AB InBev tabled its revised proposal two days ago agreeing to pay £42.15 ($64.80) per share of SABMiller, with a partial share alternative available for approximately 41 per cent of SABMiller shares. (See: Anheuser Busch makes new £68-bn offer for SABMiller).

AB InBev's previous two proposals were £38 per share and £40 per share in cash.

The raised offer represents a 44-per cent premium to SABMiller's closing price of £29.34 on 14 September 2015, the last business day prior to speculation of an approach from AB InBev.

SAB Miller's largest shareholder Altria Group Inc, the maker of Marlboro cigarettes, which owns a 27-per cent stake and has three positions on the board, has expressed its support for the deal.

AB InBev chief executive Carlos Brito said the new offer was designed ''with and for'' SABMiller's second-largest shareholder, the Santo Domingo family of Colombia, which hold around  14-per cent stake in the UK brewer.

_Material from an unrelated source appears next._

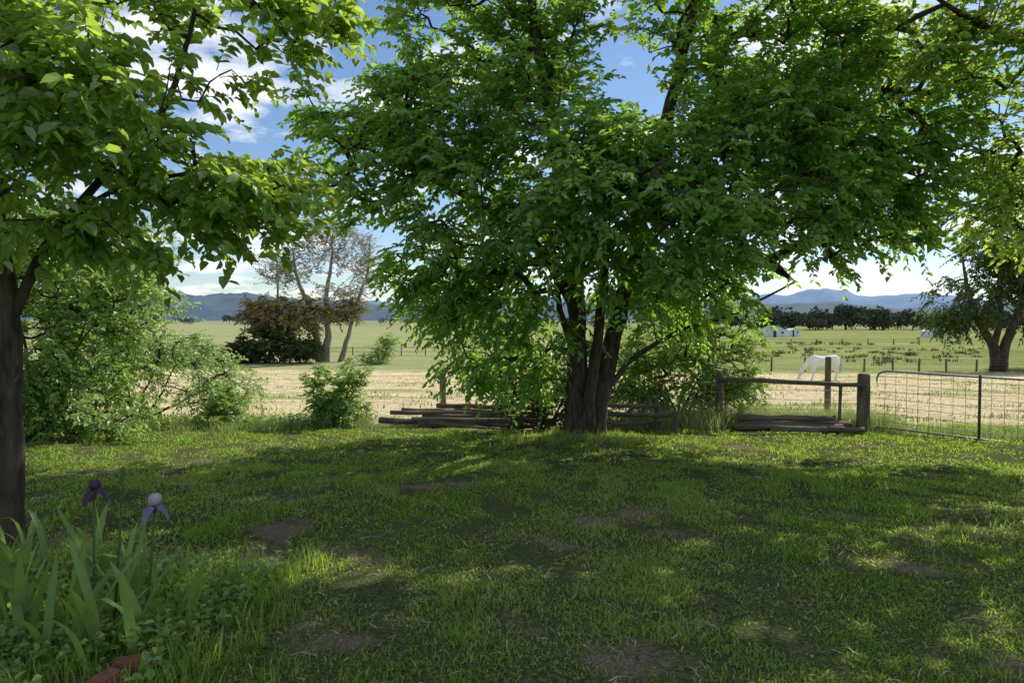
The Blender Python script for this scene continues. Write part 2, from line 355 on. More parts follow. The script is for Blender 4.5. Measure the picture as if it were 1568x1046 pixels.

Referring to the two biggest shareholders, Brito said, ''There's no transaction without both of these big shareholders supporting and taking the paper.''

The British company took hardly six hours to turn down the latest proposal.

It has become uncertain now whether AB InBev will be able to come out with a firm deal before the 14 October deadline fixed under the UK takeover regulations.

However, despite the uncertainties and disagreements, analysts think an acceptable deal will be hammered out as both the sides have a lot at stake. Many believe AB InBev will go higher than its latest offer, considering SABMiller's strength in the African beer market.

Shares in SAB Miller closed 0.2 per cent higher at £36.41 yesterday in London.